また、本計画は、インド北部ウッタラカンド州において、十分な飲料水にアクセスができない山岳地・遠隔地を含む地域の上水道施設の整備を行うことにより、同地域への安定的な上水道サービスの提供を図り、もって同地域住民の生活環境の改善や気候変動への適応に寄与するものであり、インド政府の開発課題・開発政策並びに我が国及びJICAの協力方針・分析に合致する。また、SDGsのゴール3(健康な生活の確保、万人の福祉の促進)、ゴール6(万人の水と衛生の利用可能性と持続可能な管理の確保)、ゴール13(気候変動とその影響への緊急の対処)にも資するものである。

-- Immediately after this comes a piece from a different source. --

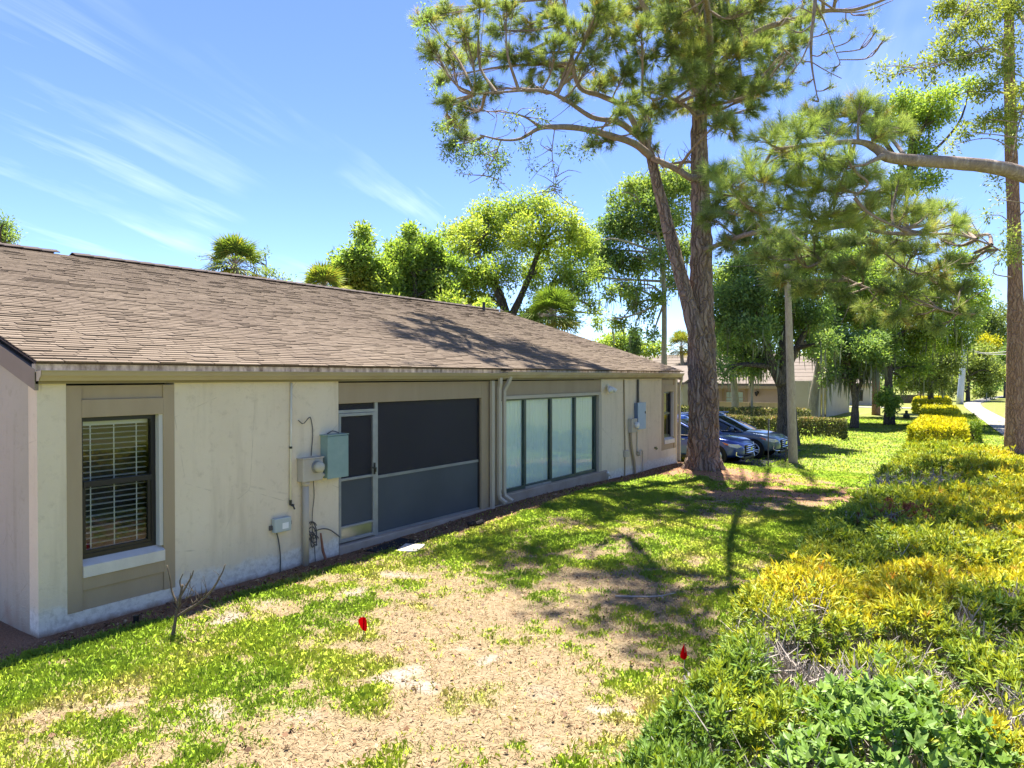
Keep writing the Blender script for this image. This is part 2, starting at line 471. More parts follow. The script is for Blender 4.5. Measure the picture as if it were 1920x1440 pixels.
# leaves
M['needle'] = leaf_mat('needle', [(0, (0.18, 0.25, 0.095)), (0.5, (0.29, 0.36, 0.125)), (0.85, (0.44, 0.46, 0.15)), (1, (0.46, 0.32, 0.13))], 0.5, 0.025)
M['needle_light'] = leaf_mat('needle_light', [(0, (0.22, 0.31, 0.095)), (0.5, (0.36, 0.44, 0.135)), (0.85, (0.50, 0.52, 0.17)), (1, (0.50, 0.36, 0.14))], 0.52, 0.025)
M['oak_leaf'] = leaf_mat('oak_leaf', [(0, (0.13, 0.21, 0.072)), (0.5, (0.225, 0.335, 0.10)), (1, (0.40, 0.46, 0.12))], 0.5, 0.025)
M['bright_leaf'] = leaf_mat('bright_leaf', [(0, (0.17, 0.27, 0.070)), (0.5, (0.30, 0.41, 0.085)), (1, (0.48, 0.53, 0.11))], 0.55, 0.025)
M['olive_leaf'] = leaf_mat('olive_leaf', [(0, (0.15, 0.20, 0.065)), (0.5, (0.26, 0.32, 0.085)), (1, (0.40, 0.42, 0.11))], 0.48, 0.025)
M['palm_leaf'] = leaf_mat('palm_leaf', [(0, (0.090, 0.168, 0.034)), (0.6, (0.180, 0.259, 0.042)), (1, (0.375, 0.308, 0.060))], 0.4, 0.025)
M['moss'] = leaf_mat('moss', [(0, (0.20, 0.21, 0.145)), (1, (0.32, 0.32, 0.23))], 0.35, 0.0)
M['hedge_leaf'] = leaf_mat('hedge_leaf', [(0, (0.085, 0.165, 0.030)), (0.3, (0.16, 0.26, 0.034)), (0.6, (0.36, 0.41, 0.034)), (0.85, (0.62, 0.53, 0.030)), (1, (0.64, 0.34, 0.05))],  0.36, 0.03, 0.5, (1.2, 1.15, 0.5), 0.5)
M['broad_leaf'] = leaf_mat('broad_leaf', [(0, (0.13, 0.235, 0.045)), (0.6, (0.24, 0.355, 0.065)), (1, (0.42, 0.48, 0.08))],  0.36, 0.03, 0.5)
M['clip_leaf'] = leaf_mat('clip_leaf', [(0, (0.07, 0.095, 0.04)), (0.5, (0.15, 0.165, 0.06)), (0.8, (0.27, 0.25, 0.09)), (1, (0.36, 0.20, 0.12))], 0.3, 0.025)
M['gold_leaf'] = leaf_mat('gold_leaf', [(0, (0.120, 0.192, 0.020)), (0.45, (0.408, 0.408, 0.018)), (1, (0.672, 0.552, 0.018))], 0.34, 0.025)
M['red_leaf'] = leaf_mat('red_leaf', [(0, (0.10, 0.08, 0.03)), (1, (0.42, 0.10, 0.06))], 0.3, 0.025)
M['grass'] = leaf_mat('grass', [(0, (0.22, 0.36, 0.050)), (0.45, (0.36, 0.53, 0.058)), (0.75, (0.51, 0.60, 0.085)), (1, (0.60, 0.54, 0.20))],  0.3, 0.02, 0.5, (1.15, 1.15, 0.5), 0.88)
M['straw'] = leaf_mat('straw', [(0, (0.15, 0.10, 0.06)), (0.5, (0.29, 0.205, 0.12)), (1, (0.40, 0.31, 0.20))],  0.1, 0.0, upb=0.7)

# ================================================================== GROUND
def axis(a, b, fine, far, n):
    lo = a - np.geomspace(fine, a + far, n)[::-1] if far else np.array([])
    hi = b + np.geomspace(fine, far - b, n)
    return np.concatenate([lo, np.arange(a, b, fine), hi])
gx = axis(-9.2, 3.0, 0.075, 600, 44)
gy = axis(-0.5, 24.0, 0.10, 900, 48)
X, Y = np.meshgrid(gx, gy, indexing='ij')

def blobs(x, y, lst, base, wbase):
    s = np.full_like(x, base * wbase); w = np.full_like(x, wbase)
    for px, py, r, v in lst:
        c = ground_at(px, py)
        g = np.exp(-(((x - c[0]) ** 2 + (y - c[1]) ** 2) / (r * r)))
        s = s + g * v; w = w + g
    return s / w

GREEN = [  # photo pixel, radius (m), how much grass grows there
    (60, 1290, .55, .82), (150, 1260, .5, .85), (330, 1215, .5, .72), (500, 1250, .55, .95), (590, 1280, .5, .95), (430, 1310, .35, .5),
    (640, 1330, .3, .9), (300, 1330, .4, .45), (120, 1400, .45, .75), (260, 1395, .3, .5), (420, 1370, .3, .5), (60, 1330, .3, .8),
    (560, 1400, .3, .30), (480, 1410, .25, .5), (230, 1180, .35, .6), (430, 1150, .4, .25), (560, 1130, .45, .55), (700, 1080, .5, .5),
    (620, 1050, .5, .45), (760, 1100, .5, .4), (640, 1190, .5, .5), (780, 1180, .5, .18), (800, 1050, .5, .62), (850, 1120, .45, .3), (700, 1350, .4, .12),
    (850, 1180, .6, .06), (950, 1150, .6, .05), (1000, 1230, .6, .05), (900, 1300, .6, .05), (780, 1300, .5, .08), (960, 1300, .15, .65),
    (850, 1370, .4, .12), (1000, 1380, .4, .25), (700, 1410, .3, .3), (1010, 1185, .2, .5), (1190, 1280, .35, .65), (1230, 1300, .3, .6),
    (1100, 1390, .35, .55), (1180, 1400, .35, .6), (1050, 1300, .4, .15), (960, 1420, .2, .5), (1130, 1200, .5, .08), (1240, 1215, .4, .35),
    (1250, 1190, .4, .5), (1300, 1250, .3, .75), (1100, 1120, .7, .12), (1150, 1090, .8, .15), (1045, 1125, .2, .7), (1140, 1105, .15, .7),
    (900, 1040, .6, .85), (950, 1070, .5, .7), (1000, 1000, .8, .85), (880, 1000, .5, .7), (1020, 1060, .5, .45), (1090, 1040, .7, .3), (1080, 985, .8, .55),
    (1300, 1150, .5, .45), (1330, 1080, .8, .6), (1280, 1060, .7, .4), (1230, 1010, .9, .6), (1380, 1010, .9, .85), (1200, 960, .9, .45),
    (1100, 930, 1.0, .95), (1200, 905, .9, .95), (1290, 910, .8, .95), (1050, 960, .8, .9), (1300, 960, .8, .5), (1380, 960, .8, .6), (1470, 985, .8, .9),
    (1400, 930, .8, .18), (1470, 935, .8, .18), (1440, 900, 1.0, .25), (1540, 930, 1.0, .35), (1370, 890, .8, .08), (1330, 885, .7, .03), (1255, 882, .6, .1),
    (1500, 890, 1.0, .7), (1560, 870, 1.6, .95), (1450, 870, 1.0, .8), (1560, 900, 1.2, .85), (1620, 830, 3, .97), (1500, 840, 2, .97)]
SAND = [(908, 1240, .13, 1), (850, 1218, .10, .9), (760, 1262, .18, .9), (795, 1280, .14, .9), (1110, 1345, .10, .8), (1165, 1355, .09, .9), (955, 1222, .08, .7),
        (420, 1160, .30, .75), (350, 1180, .25, .6), (660, 1110, .14, .8), (745, 1085, .28, .6), (190, 1330, .16, .7), (390, 1335, .22, .6), (110, 1310, .18, .45),
        (300, 1210, .2, .5), (985, 1300, .2, .5), (850, 1352, .12, .4), (560, 1345, .15, .5), (90, 1420, .2, .5), (1020, 1410, .12, .5), (500, 1130, .25, .5), (620, 1155, .2, .4)]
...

さらに、2023年3月の岸田総理の訪印時には、両首脳は、「日印特別戦略的グローバル・パートナーシップ」としての両国関係を更に発展させることで一致するなど、両国の関係強化は着実に進んでいる中、円借款を始めとするODAを通じて、経済・社会開発を進める世界最大の民主主義国であるインドの発展を支援することは、こうした二国間関係の更なる強化につながり、外交政策上の意義も高い。
(2)効率性
実施機関及び運営維持管理組織の職員能力強化・組織体制強化、住民啓発活動(戸別接続促進)等を通じて、本計画の効率的な実施を図る予定。
(3)有効性
本計画の実施により、事業完成2年後(2033年)には、以下のような成果が期待される。
- ア
- 定量的効果
基準値および目標値を、事業開始後に実施されるベースライン調査の結果に基づき、円借款で雇用されるコンサルタントの支援を受けつつ実施機関及びJICAにて協議して設定し、効果を測定する。 - イ
- 定性的効果
安定的な水供給、住民の健康状態と生活環境の改善、女性の社会参画の促進、気候変動への適応等。
3 事前評価に用いた資料、有識者等の知見の活用
要請書、インド国別評価報告書(2017年度・第三者評価)、JICAガイドライン、その他JICAから提出された資料。
案件に関する情報は、交換公文締結後に公表される外務省の約束状況に関する資料及び案件概要、借款契約締結後公表されるJICAのプレスリリース及び事業事前評価表を参照。
なお、本案件に関する事後評価は、実施機関であるJICAが行う予定。